Directions for this task »
Restate the whole listing word for word. Pictures are left out.

Given material »
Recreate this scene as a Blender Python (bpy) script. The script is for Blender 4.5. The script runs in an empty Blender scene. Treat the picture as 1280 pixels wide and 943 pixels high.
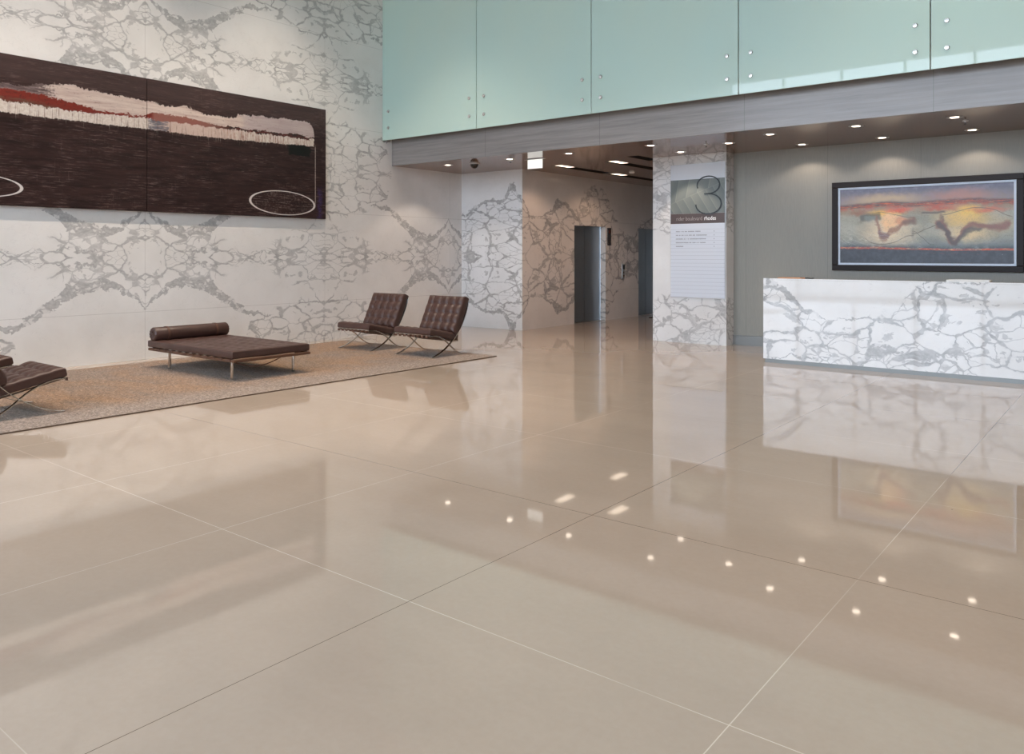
import bpy, bmesh, math, random
from mathutils import Vector, Matrix
random.seed(7)
SC = bpy.context.scene
COL = SC.collection
PI = math.pi

# ------------------------------------------------------------------ helpers
class MB:
    """collects simple shapes; build() links them as ONE mesh object"""
    def __init__(s): s.bm = bmesh.new()
    def box(s, x0, x1, y0, y1, z0, z1):
        r = bmesh.ops.create_cube(s.bm, size=1)
        for v in r['verts']:
            v.co = Vector(((x0+x1)/2+v.co.x*(x1-x0), (y0+y1)/2+v.co.y*(y1-y0), (z0+z1)/2+v.co.z*(z1-z0)))
        return r['verts']
    def cyl(s, c, r, h, seg=24, axis='z', r2=None, caps=True):
        M = {'z': Matrix(), 'x': Matrix.Rotation(PI/2, 4, 'Y'), 'y': Matrix.Rotation(-PI/2, 4, 'X')}[axis]
        return bmesh.ops.create_cone(s.bm, cap_ends=caps, segments=seg, radius1=r, radius2=r if r2 is None else r2,
                                     depth=h, matrix=Matrix.Translation(c) @ M)['verts']
    def lathe(s, c, prof, seg=32, axis='z', close=False):
        rings = []
        for (r, h) in prof:
            ring = []
            for k in range(seg):
                a = 2*PI*k/seg
                p = Vector((r*math.cos(a), r*math.sin(a), h))
                if axis == 'y': p = Vector((p.x, p.z, p.y))
                if axis == 'x': p = Vector((p.z, p.x, p.y))
                ring.append(s.bm.verts.new(Vector(c)+p))
            rings.append(ring)
        for a, b in zip(rings, rings[1:]):
            for k in range(seg):
                s.bm.faces.new((a[k], a[(k+1) % seg], b[(k+1) % seg], b[k]))
        if close:
            s.bm.faces.new(rings[0]); s.bm.faces.new(rings[-1])
    def sweep(s, pts, w, t, side, closed=False):
        """flat bar of width w (along the vector side) and thickness t swept along pts"""
        side = Vector(side).normalized(); n = len(pts); rings = []
        P = [Vector(p) for p in pts]
        for i in range(n):
            if closed: d = P[(i+1) % n]-P[i-1]
            else: d = P[min(i+1, n-1)]-P[max(i-1, 0)]
            d.normalize(); nn = side.cross(d).normalized()
            rings.append([s.bm.verts.new(P[i]+side*a*w/2+nn*b*t/2) for a, b in ((-1, -1), (1, -1), (1, 1), (-1, 1))])
        m = n if closed else n-1
        for i in range(m):
            a, b = rings[i], rings[(i+1) % n]
            for k in range(4): s.bm.faces.new((a[k], a[(k+1) % 4], b[(k+1) % 4], b[k]))
        if not closed:
            s.bm.faces.new(rings[0][::-1]); s.bm.faces.new(rings[-1])
    def tube(s, pts, r, seg=10):
        P = [Vector(p) for p in pts]; rings = []; up = None
        for i in range(len(P)):
            d = (P[min(i+1, len(P)-1)]-P[max(i-1, 0)]).normalized()
            if up is None: up = d.orthogonal().normalized()
            a = (up-d*up.dot(d)).normalized(); up = a; b = d.cross(a)
            rings.append([s.bm.verts.new(P[i]+(a*math.cos(2*PI*k/seg)+b*math.sin(2*PI*k/seg))*r) for k in range(seg)])
        for a, b in zip(rings, rings[1:]):
            for k in range(seg): s.bm.faces.new((a[k], a[(k+1) % seg], b[(k+1) % seg], b[k]))
        s.bm.faces.new(rings[0][::-1]); s.bm.faces.new(rings[-1])
    def build(s, name, mat, parent=None, bevel=0, smooth=False, loc=None, rot=None):
        bmesh.ops.recalc_face_normals(s.bm, faces=s.bm.faces)
        me = bpy.data.meshes.new(name); s.bm.to_mesh(me); s.bm.free()
        if mat: me.materials.append(mat)
        o = bpy.data.objects.new(name, me); COL.objects.link(o)
        if parent: o.parent = parent
        if loc: o.location = loc
        if rot: o.rotation_euler = rot
        if smooth:
            for p in me.polygons: p.use_smooth = True
        if bevel:
            m = o.modifiers.new('bevel', 'BEVEL'); m.width = bevel; m.segments = 2; m.limit_method = 'ANGLE'
        return o

def slab(u0, u1, v0, v1, holes, place):
    """boxes tiling a rectangle except the holes; place(mb,u0,u1,v0,v1) adds one box"""
    mb = MB()
    us = sorted({u0, u1, *[h[0] for h in holes], *[h[1] for h in holes]})
    for a, b in zip(us, us[1:]):
        if b <= u0 or a >= u1: continue
        cuts = [(h[2], h[3]) for h in holes if h[0] < (a+b)/2 < h[1]]
        cuts.sort(); v = v0
        for c0, c1 in cuts:
            if c0 > v: place(mb, a, b, v, c0)
            v = max(v, c1)
        if v < v1: place(mb, a, b, v, v1)
    return mb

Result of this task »
Recreate this scene as a Blender Python (bpy) script. The script is for Blender 4.5. The script runs in an empty Blender scene. Treat the picture as 1280 pixels wide and 943 pixels high.
import bpy, bmesh, math, random
from mathutils import Vector, Matrix
random.seed(7)
SC = bpy.context.scene
COL = SC.collection
PI = math.pi

# ------------------------------------------------------------------ helpers
class MB:
    """collects simple shapes; build() links them as ONE mesh object"""
    def __init__(s): s.bm = bmesh.new()
    def box(s, x0, x1, y0, y1, z0, z1):
        r = bmesh.ops.create_cube(s.bm, size=1)
        for v in r['verts']:
            v.co = Vector(((x0+x1)/2+v.co.x*(x1-x0), (y0+y1)/2+v.co.y*(y1-y0), (z0+z1)/2+v.co.z*(z1-z0)))
        return r['verts']
    def cyl(s, c, r, h, seg=24, axis='z', r2=None, caps=True):
        M = {'z': Matrix(), 'x': Matrix.Rotation(PI/2, 4, 'Y'), 'y': Matrix.Rotation(-PI/2, 4, 'X')}[axis]
        return bmesh.ops.create_cone(s.bm, cap_ends=caps, segments=seg, radius1=r, radius2=r if r2 is None else r2,
                                     depth=h, matrix=Matrix.Translation(c) @ M)['verts']
    def lathe(s, c, prof, seg=32, axis='z', close=False):
        rings = []
        for (r, h) in prof:
            ring = []
            for k in range(seg):
                a = 2*PI*k/seg
                p = Vector((r*math.cos(a), r*math.sin(a), h))
                if axis == 'y': p = Vector((p.x, p.z, p.y))
                if axis == 'x': p = Vector((p.z, p.x, p.y))
                ring.append(s.bm.verts.new(Vector(c)+p))
            rings.append(ring)
        for a, b in zip(rings, rings[1:]):
            for k in range(seg):
                s.bm.faces.new((a[k], a[(k+1) % seg], b[(k+1) % seg], b[k]))
        if close:
            s.bm.faces.new(rings[0]); s.bm.faces.new(rings[-1])
    def sweep(s, pts, w, t, side, closed=False):
        """flat bar of width w (along the vector side) and thickness t swept along pts"""
        side = Vector(side).normalized(); n = len(pts); rings = []
        P = [Vector(p) for p in pts]
        for i in range(n):
            if closed: d = P[(i+1) % n]-P[i-1]
            else: d = P[min(i+1, n-1)]-P[max(i-1, 0)]
            d.normalize(); nn = side.cross(d).normalized()
            rings.append([s.bm.verts.new(P[i]+side*a*w/2+nn*b*t/2) for a, b in ((-1, -1), (1, -1), (1, 1), (-1, 1))])
        m = n if closed else n-1
        for i in range(m):
            a, b = rings[i], rings[(i+1) % n]
            for k in range(4): s.bm.faces.new((a[k], a[(k+1) % 4], b[(k+1) % 4], b[k]))
        if not closed:
            s.bm.faces.new(rings[0][::-1]); s.bm.faces.new(rings[-1])
    def tube(s, pts, r, seg=10):
        P = [Vector(p) for p in pts]; rings = []; up = None
        for i in range(len(P)):
            d = (P[min(i+1, len(P)-1)]-P[max(i-1, 0)]).normalized()
            if up is None: up = d.orthogonal().normalized()
            a = (up-d*up.dot(d)).normalized(); up = a; b = d.cross(a)
            rings.append([s.bm.verts.new(P[i]+(a*math.cos(2*PI*k/seg)+b*math.sin(2*PI*k/seg))*r) for k in range(seg)])
        for a, b in zip(rings, rings[1:]):
            for k in range(seg): s.bm.faces.new((a[k], a[(k+1) % seg], b[(k+1) % seg], b[k]))
        s.bm.faces.new(rings[0][::-1]); s.bm.faces.new(rings[-1])
    def build(s, name, mat, parent=None, bevel=0, smooth=False, loc=None, rot=None):
        bmesh.ops.recalc_face_normals(s.bm, faces=s.bm.faces)
        me = bpy.data.meshes.new(name); s.bm.to_mesh(me); s.bm.free()
        if mat: me.materials.append(mat)
        o = bpy.data.objects.new(name, me); COL.objects.link(o)
        if parent: o.parent = parent
        if loc: o.location = loc
        if rot: o.rotation_euler = rot
        if smooth:
            for p in me.polygons: p.use_smooth = True
        if bevel:
            m = o.modifiers.new('bevel', 'BEVEL'); m.width = bevel; m.segments = 2; m.limit_method = 'ANGLE'
        return o

def slab(u0, u1, v0, v1, holes, place):
    """boxes tiling a rectangle except the holes; place(mb,u0,u1,v0,v1) adds one box"""
    mb = MB()
    us = sorted({u0, u1, *[h[0] for h in holes], *[h[1] for h in holes]})
    for a, b in zip(us, us[1:]):
        if b <= u0 or a >= u1: continue
        cuts = [(h[2], h[3]) for h in holes if h[0] < (a+b)/2 < h[1]]
        cuts.sort(); v = v0
        for c0, c1 in cuts:
            if c0 > v: place(mb, a, b, v, c0)
            v = max(v, c1)
        if v < v1: place(mb, a, b, v, v1)
    return mb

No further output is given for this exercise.